A 17-year-old boy died in a struggle with staff at the residential campus of Wordsworth Academy, one of 10 agencies contracted by the city's DHS to serve as a community umbrella agency. The CUAs handle child welfare cases under DHS oversight, but too often that oversight has been lacking.

The teenager was declared dead after police arrived around 9 p.m. on Oct. 13 at the Wordsworth facility just outside Fairmount Park. State Department of Human Services reports said the boy had gotten into a fight with staff members who entered his room to search for a stolen iPod, which they apparently found after overturning a bed and throwing furniture.

The boy became violent, the reports said, and during attempts to restrain him one staff member held his legs while another began "throwing punches" at the teenager's ribs. At some point, the boy began gasping for air. Children in the hallway said they heard him yelling, "Get off me, I can't breathe."

It took the state 11 days to complete an investigation and order Wordsworth to shut down its residential treatment program, citing it with "gross incompetence, negligence, and misconduct" in operating the facility. Specific accusations included abuse and mistreatment of a child and violating a child's right to be protected from unreasonable search and seizure.

Almost as disturbing was a catalog of unrelated deficiencies, including broken heating and air-conditioning; unsanitary flooring; bathrooms with standing water; inoperable hallway lights; heaters with sharp edges, exposed electrical wires; and holes in the walls. Prisons are kept in better condition; but this was a residence mostly for children with developmental problems.

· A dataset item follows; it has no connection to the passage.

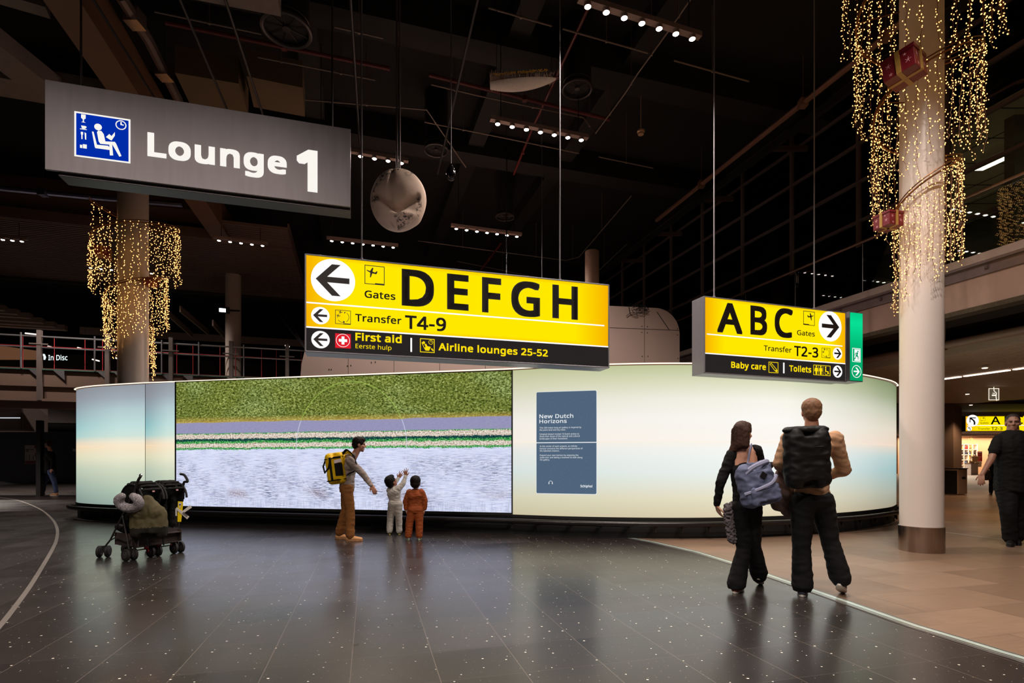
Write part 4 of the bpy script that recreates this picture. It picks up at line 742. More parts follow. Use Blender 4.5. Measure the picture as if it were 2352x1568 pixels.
spotbar(((503, 551), (603, 563)), 5, 'bar of five spotlights under slatted ceiling below Lounge sign')
spotbar(((208, 614), (348, 627)), 7, 'bar of spotlights seen behind the left fairy light curtain')
spotbar(((-60, 543), (50, 553)), 6, 'bar of spotlights under slatted ceiling at far left edge')
for (p_, q_, w_) in ((-15.0, 25.5, 'far left beyond the bridge'), (-14.6, 21.1, 'far left under the bridge'), (-2.6, 2.4, 'left of centre over dark floor'), (2.2, 2.2, 'over metal floor joint'), (-5.2, 2.4, 'in front of Lounge sign'), (1.4, -2.0, 'behind the viewer, right'), (-2.6, -2.0, 'behind the viewer, left'), (4.8, 3.4, 'over beige floor before white column')):
    a = PQ(p_, q_, 7.5 if q_ < 20 else (3.5 if q_ < 23 else 5.8)); bar3(a, a+U1*1.7, 7, 'added spotlight bar out of view, '+w_, 1500 if q_ > 20 else None)  # unseen bars added to light the Lounge sign, people and dark left hall
# ---------------------------------------------------------------- columns with fairy lights
def column(name, label, c, r, H, m, band=None, group='round columns'):
    o = thing(name, label, 'column', (c[0], c[1], 0), group); mb = MB()
    z0 = .36 if band else 0; mb.lathe((c[0], c[1], 0), [(r, z0), (r, H*.5), (r, H)], 64); mb.build('shaft', m, o, smooth=True)
    if band: mb = MB(); mb.lathe((c[0], c[1], 0), [(r+.012, 0), (r+.012, .355), (r, .36)], 64); mb.build('base_sleeve', band, o, smooth=True)
    return o
COLW = mat('column_paint', (214, 202, 194), .32, .0, var=.03, scale=3, bstr=.05)
t = NT('brushed_steel'); o_ = t.obj(); x, y, z = t.xyz(o_); BAND = t.bsdf(srgb(176, 160, 150), t.m('ADD', .12, t.m('MULTIPLY', t.noise(t.comb(x, y, t.m('MULTIPLY', z, .02)), 30, 3), .15)), 1.0)
t = NT('dull_steel'); o_ = t.obj(); COLS = t.bsdf(t.mix(t.noise(o_, 2, 3), srgb(196, 182, 172), srgb(216, 202, 192)), .28, .35)
CR = (5.84, 7.64); CLm = (-8.70, 12.30)
column('column', 'tall white round column with steel base band wrapped in fairy lights', CR, .258, ZC, COLW, BAND)
column('column', 'grey metal round column behind the glowing wall under the left fairy lights', CLm, .30, ZC, COLS)
c = P(536, 870, 19.5); column('column', 'pale round column behind red railings beside the black floodlight', (c.x, c.y), .26, ZC, mat('far_column', (170, 154, 144), .6))
# fairy light curtains
WIRE = mat('string_wire', (120, 78, 48), .5); BRONZE = mat('hoop_bronze', (112, 70, 34), .4, .6)
t = NT('fairy_bulb'); FB = t.emit(srgb(255, 186, 104), 4.0)
def octa(mb, c, r, mi=0):
    mb.add([c+Vector(d)*r for d in ((1, 0, 0), (-1, 0, 0), (0, 1, 0), (0, -1, 0), (0, 0, 1.2), (0, 0, -1.2))], [(0, 2, 4), (2, 1, 4), (1, 3, 4), (3, 0, 4), (2, 0, 5), (1, 2, 5), (3, 1, 5), (0, 3, 5)], mi)
def garland(name, label, c, z0, z1, r0, r1, turns, th0, nstr, len0, len1, seed, bulb=.0085, gap=.05):
    rnd = random.Random(seed); o = thing(name, label, 'fairy lights', (c[0], c[1], z1-1.2), 'fairy light curtains')
    def hp(s_):
        a = R(th0)-2*math.pi*turns*s_; r_ = r0+(r1-r0)*s_**1.25; return Vector((c[0]+r_*math.cos(a), c[1]+r_*math.sin(a), z0+(z1-z0)*s_))
    mb = MB(); mb.tube([hp(k/160) for k in range(161)], .014, 6); mb.tube([hp(k/160)+Vector((0, 0, .05)) for k in range(161)], .009, 5)
    for k in range(10):
        q = hp((k+.5)/10.); mb.tube([q, Vector((c[0]+(q.x-c[0])*.3, c[1]+(q.y-c[1])*.3, q.z+.02))], .008, 5)
    mb.build('hoop', BRONZE, o, smooth=True)
    for i in range(nstr):
        s_ = ((i+.5)/nstr)**.92; p0 = hp(min(s_, 1)); L_ = rnd.uniform(len0, len1)*(1.0-.15*s_); n = int(L_/gap); pts = []; wx = wy = 0.; mb = MB(); bb = MB()
        for k in range(n+1):
            wx += rnd.uniform(-.009, .009)-wx*.12; wy += rnd.uniform(-.009, .009)-wy*.12
            if k > n-5: wx += rnd.uniform(-.02, .02); wy += rnd.uniform(-.02, .02)
            pts.append(p0+Vector((wx, wy, -k*gap)))
        mb.tube(pts, .0032, 4)
        for k, q in enumerate(pts):
            for rep in range(1 if rnd.random() < .75 else 2):
                a = rnd.uniform(0, 6.28); d = Vector((math.cos(a), math.sin(a), rnd.uniform(-.3, .6)))*rnd.uniform(.02, .038); e_ = q+d+Vector((0, 0, rnd.uniform(-.02, .02))); mb.tube([q, e_], .003, 3); octa(bb, e_, bulb*rnd.uniform(.8, 1.15))
        s2 = mb.build('light_string', WIRE, o); b_ = bb.build('bulbs', FB, s2, kind='stuff')
    for k in range(0):
        s_ = (k+.5)/6; q = hp(s_); q = Vector((c[0]+(q.x-c[0])*.8, c[1]+(q.y-c[1])*.8, q.z-.55)); L_ = bpy.data.lights.new('warm', 'POINT'); L_.energy = WARM_W; L_.color = (1, .55, .2); L_.shadow_soft_size = .15
        lo = bpy.data.objects.new('warm', L_); COL.objects.link(lo); lo.parent = o; lo.location = q-ORG[o.name]
    return o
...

An earlier state report said a Wordsworth staff member had sexual contact with three children last year. Where was the oversight the city DHS is supposed to provide? More than 40 children under its umbrella have died since the city began its CUA system four years ago. Its license was downgraded by the state in May, which said the city had violated 71 child welfare regulations.

The state recommended that the city reduce its DHS staff and transfer those resources to CUAs. But if the recent tragedy involving Wordsworth is any indication, the city should not reduce its ability to monitor CUAs. New city DHS director Cynthia Figueroa must find a better way to protect children.